Make an exact copy of the lines, leaving the pictures out.

-- Begin Supplied material --

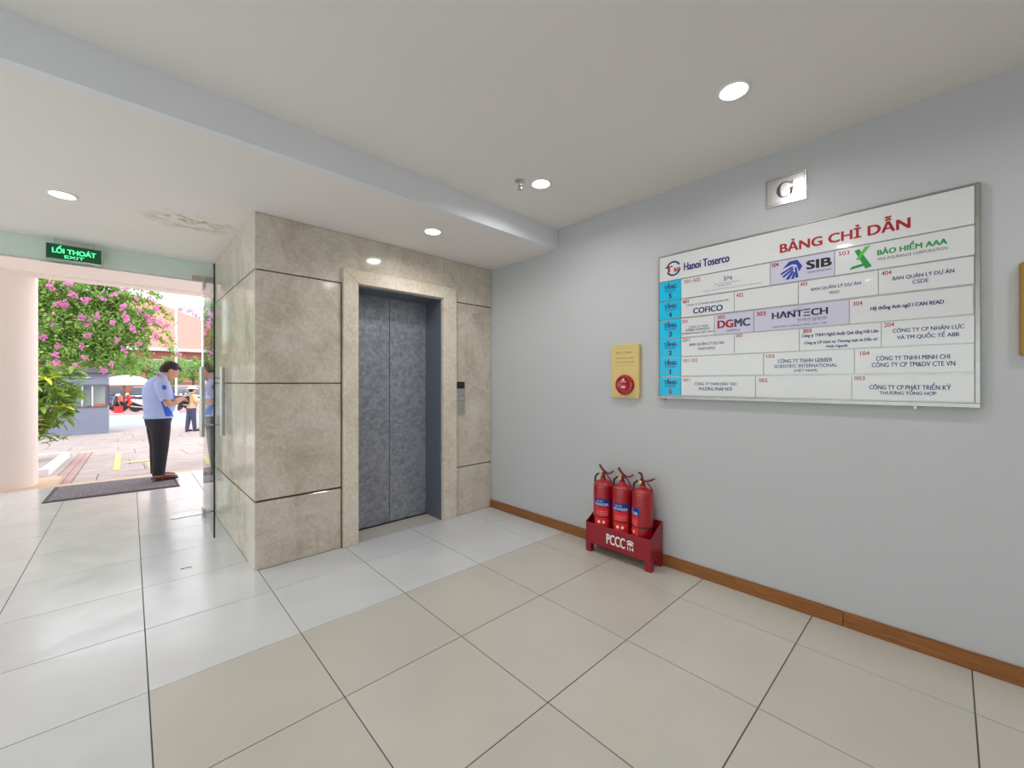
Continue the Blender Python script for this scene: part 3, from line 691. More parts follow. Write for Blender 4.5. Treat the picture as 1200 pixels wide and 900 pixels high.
al = thing('fire_alarm_panel', 'yellow wall panel with a round red fire alarm call point', 'fire alarm', (XW, 1.665, 1.18))
obj('cover', bx(bm_new(), XW-.030, XW, 1.548, 1.785, 1.184, 1.592), M['gold'], al, bevel=.004, seg=2)
b = bm_new(); 
for q in ((1.562, 1.771, 1.575, 1.579), (1.562, 1.771, 1.199, 1.203), (1.562, 1.566, 1.203, 1.575), (1.767, 1.771, 1.203, 1.575)): bx(b, XW-.0312, XW-.029, *q)
obj('raised_rim', b, M['gold'], al, bevel=.0005)
b = bm_new(); fa = XW-.0308
text_on(b, 'BÁO CHÁY', 1.74, 1.60, 1.520, 1.545, fa, 0); text_on(b, 'Nhấn nút khi có cháy', 1.745, 1.595, 1.478, 1.502, fa, 0); text_on(b, 'PUSH IN CASE OF FIRE', 1.745, 1.59, 1.452, 1.464, fa, 0)
for z in (1.560, 1.432): put_poly(b, [(1.75, z), (1.585, z), (1.585, z+.0015), (1.75, z+.0015)], fw(fa))
print_obj('lettering', b, [mat('worn_brown_print', srgb(150, 124, 66), rough=.5)], al)
cb = obj('call_point', lathe(bm_new(), [(0, 0), (.076, 0), (.078, -.012), (.070, -.026), (.056, -.030), (.050, -.026), (0, -.026)], (XW-.030, 1.662, 1.284), 48, 'x'), M['ext_red'], al, smooth=True)
b = bm_new(); fb = XW-.0566
put_poly(b, [(1.680, 1.262), (1.648, 1.262), (1.648, 1.272), (1.680, 1.272)], fw(fb))
text_on(b, 'FIRE', 1.688, 1.640, 1.303, 1.312, fb, .03); phone_mark(b, 1.674, 1.654, 1.316, 1.331, fb)
print_obj('lettering', b, [M['white_ink']], cb)
gw = thing('gold_wall_plaque', 'ochre yellow wall box cut off by the right edge of the photo', 'wall box', (XW, -.4, 1.41))
obj('body', bx(bm_new(), XW-.035, XW, -.58, -.228, 1.416, 1.812), M['ochre'], gw, bevel=.004, seg=2)
obj('cover', bx(bm_new(), XW-.040, XW-.033, -.565, -.243, 1.431, 1.797), M['gold'], gw, bevel=.002)

# ================================================================== EXTINGUISHERS AND THEIR STAND
sx0, sx1, sy0, sy1 = 2.606, 2.778, 1.368, 1.908
st = thing('extinguisher_stand', 'red metal stand lettered PCCC holding three fire extinguishers', 'extinguisher stand', ((sx0+sx1)/2, 1.638, 0))
t_ = .006
def side(y):
    b = bm_new(); prism(b, [(sx0, .068), (sx1, .068), (sx1, .316), (sx1-.012, .316), (sx0, .226)], lambda a, c_, h: (a, y+h, c_), t_); return b
obj('side_panel', side(sy0), M['stand_red'], st, bevel=.001); obj('side_panel', side(sy1-t_), M['stand_red'], st, bevel=.001)
obj('front_panel', bx(bm_new(), sx0, sx0+t_, sy0+t_, sy1-t_, .068, .224), M['stand_red'], st, bevel=.001)
obj('back_panel', bx(bm_new(), sx1-t_, sx1, sy0+t_, sy1-t_, .068, .316), M['stand_red'], st)
obj('base_plate', bx(bm_new(), sx0+t_, sx1-t_, sy0+t_, sy1-t_, .068, .074), M['stand_red'], st)
for x0, x1 in ((sx0, sx0+.045), (sx1-.035, sx1)):
    for y0, y1 in ((sy0, sy0+.045), (sy1-.045, sy1)): 
        b = bm_new(); prism(b, [(x0, y0), (x1, y0), (x1, y1), (x0, y1)], lambda a, c_, h: (a, c_, h), .068)
        obj('leg', b, M['stand_red'], st, bevel=.001)
b = bm_new(); fs = sx0-.0006
text_on(b, 'PCCC', 1.722, 1.566, .105, .180, fs, .022); print_obj('lettering', b, [M['white_ink']], st); b = bm_new(); text_on(b, '114', 1.547, 1.497, .106, .133, fs, .03); print_obj('lettering', b, [M['white_ink']], st); b = bm_new(); phone_mark(b, 1.553, 1.497, .142, .178, fs)
print_obj('telephone_mark', b, [M['white_ink']], st)
def arc_patch(c, r, a0, a1, z0, z1, n=12):
    b = bm_new(); V = [[b.verts.new((c[0]+math.cos(t)*r, c[1]+math.sin(t)*r, z)) for z in (z0, z1)] for t in [math.radians(a0+(a1-a0)*k/n) for k in range(n+1)]]
    for p, q in zip(V, V[1:]): b.faces.new((p[0], q[0], q[1], p[1]))
    return b
def cyl_text(b, s, c, r, amid, half, z0, z1, bold, mi=0):
    fn = lambda a, z: (c[0]+math.cos(a)*r, c[1]+math.sin(a)*r, z)
    put_text(b, s, (math.radians(amid-half), math.radians(amid+half), z0, z1), fn, bold, mi)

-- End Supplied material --

• _The response_:
Continue the Blender Python script for this scene: part 3, from line 691. More parts follow. Write for Blender 4.5. Treat the picture as 1200 pixels wide and 900 pixels high.
al = thing('fire_alarm_panel', 'yellow wall panel with a round red fire alarm call point', 'fire alarm', (XW, 1.665, 1.18))
obj('cover', bx(bm_new(), XW-.030, XW, 1.548, 1.785, 1.184, 1.592), M['gold'], al, bevel=.004, seg=2)
b = bm_new(); 
for q in ((1.562, 1.771, 1.575, 1.579), (1.562, 1.771, 1.199, 1.203), (1.562, 1.566, 1.203, 1.575), (1.767, 1.771, 1.203, 1.575)): bx(b, XW-.0312, XW-.029, *q)
obj('raised_rim', b, M['gold'], al, bevel=.0005)
b = bm_new(); fa = XW-.0308
text_on(b, 'BÁO CHÁY', 1.74, 1.60, 1.520, 1.545, fa, 0); text_on(b, 'Nhấn nút khi có cháy', 1.745, 1.595, 1.478, 1.502, fa, 0); text_on(b, 'PUSH IN CASE OF FIRE', 1.745, 1.59, 1.452, 1.464, fa, 0)
for z in (1.560, 1.432): put_poly(b, [(1.75, z), (1.585, z), (1.585, z+.0015), (1.75, z+.0015)], fw(fa))
print_obj('lettering', b, [mat('worn_brown_print', srgb(150, 124, 66), rough=.5)], al)
cb = obj('call_point', lathe(bm_new(), [(0, 0), (.076, 0), (.078, -.012), (.070, -.026), (.056, -.030), (.050, -.026), (0, -.026)], (XW-.030, 1.662, 1.284), 48, 'x'), M['ext_red'], al, smooth=True)
b = bm_new(); fb = XW-.0566
put_poly(b, [(1.680, 1.262), (1.648, 1.262), (1.648, 1.272), (1.680, 1.272)], fw(fb))
text_on(b, 'FIRE', 1.688, 1.640, 1.303, 1.312, fb, .03); phone_mark(b, 1.674, 1.654, 1.316, 1.331, fb)
print_obj('lettering', b, [M['white_ink']], cb)
gw = thing('gold_wall_plaque', 'ochre yellow wall box cut off by the right edge of the photo', 'wall box', (XW, -.4, 1.41))
obj('body', bx(bm_new(), XW-.035, XW, -.58, -.228, 1.416, 1.812), M['ochre'], gw, bevel=.004, seg=2)
obj('cover', bx(bm_new(), XW-.040, XW-.033, -.565, -.243, 1.431, 1.797), M['gold'], gw, bevel=.002)

# ================================================================== EXTINGUISHERS AND THEIR STAND
sx0, sx1, sy0, sy1 = 2.606, 2.778, 1.368, 1.908
st = thing('extinguisher_stand', 'red metal stand lettered PCCC holding three fire extinguishers', 'extinguisher stand', ((sx0+sx1)/2, 1.638, 0))
t_ = .006
def side(y):
    b = bm_new(); prism(b, [(sx0, .068), (sx1, .068), (sx1, .316), (sx1-.012, .316), (sx0, .226)], lambda a, c_, h: (a, y+h, c_), t_); return b
obj('side_panel', side(sy0), M['stand_red'], st, bevel=.001); obj('side_panel', side(sy1-t_), M['stand_red'], st, bevel=.001)
obj('front_panel', bx(bm_new(), sx0, sx0+t_, sy0+t_, sy1-t_, .068, .224), M['stand_red'], st, bevel=.001)
obj('back_panel', bx(bm_new(), sx1-t_, sx1, sy0+t_, sy1-t_, .068, .316), M['stand_red'], st)
obj('base_plate', bx(bm_new(), sx0+t_, sx1-t_, sy0+t_, sy1-t_, .068, .074), M['stand_red'], st)
for x0, x1 in ((sx0, sx0+.045), (sx1-.035, sx1)):
    for y0, y1 in ((sy0, sy0+.045), (sy1-.045, sy1)): 
        b = bm_new(); prism(b, [(x0, y0), (x1, y0), (x1, y1), (x0, y1)], lambda a, c_, h: (a, c_, h), .068)
        obj('leg', b, M['stand_red'], st, bevel=.001)
b = bm_new(); fs = sx0-.0006
text_on(b, 'PCCC', 1.722, 1.566, .105, .180, fs, .022); print_obj('lettering', b, [M['white_ink']], st); b = bm_new(); text_on(b, '114', 1.547, 1.497, .106, .133, fs, .03); print_obj('lettering', b, [M['white_ink']], st); b = bm_new(); phone_mark(b, 1.553, 1.497, .142, .178, fs)
print_obj('telephone_mark', b, [M['white_ink']], st)
def arc_patch(c, r, a0, a1, z0, z1, n=12):
    b = bm_new(); V = [[b.verts.new((c[0]+math.cos(t)*r, c[1]+math.sin(t)*r, z)) for z in (z0, z1)] for t in [math.radians(a0+(a1-a0)*k/n) for k in range(n+1)]]
    for p, q in zip(V, V[1:]): b.faces.new((p[0], q[0], q[1], p[1]))
    return b
def cyl_text(b, s, c, r, amid, half, z0, z1, bold, mi=0):
    fn = lambda a, z: (c[0]+math.cos(a)*r, c[1]+math.sin(a)*r, z)
    put_text(b, s, (math.radians(amid-half), math.radians(amid+half), z0, z1), fn, bold, mi)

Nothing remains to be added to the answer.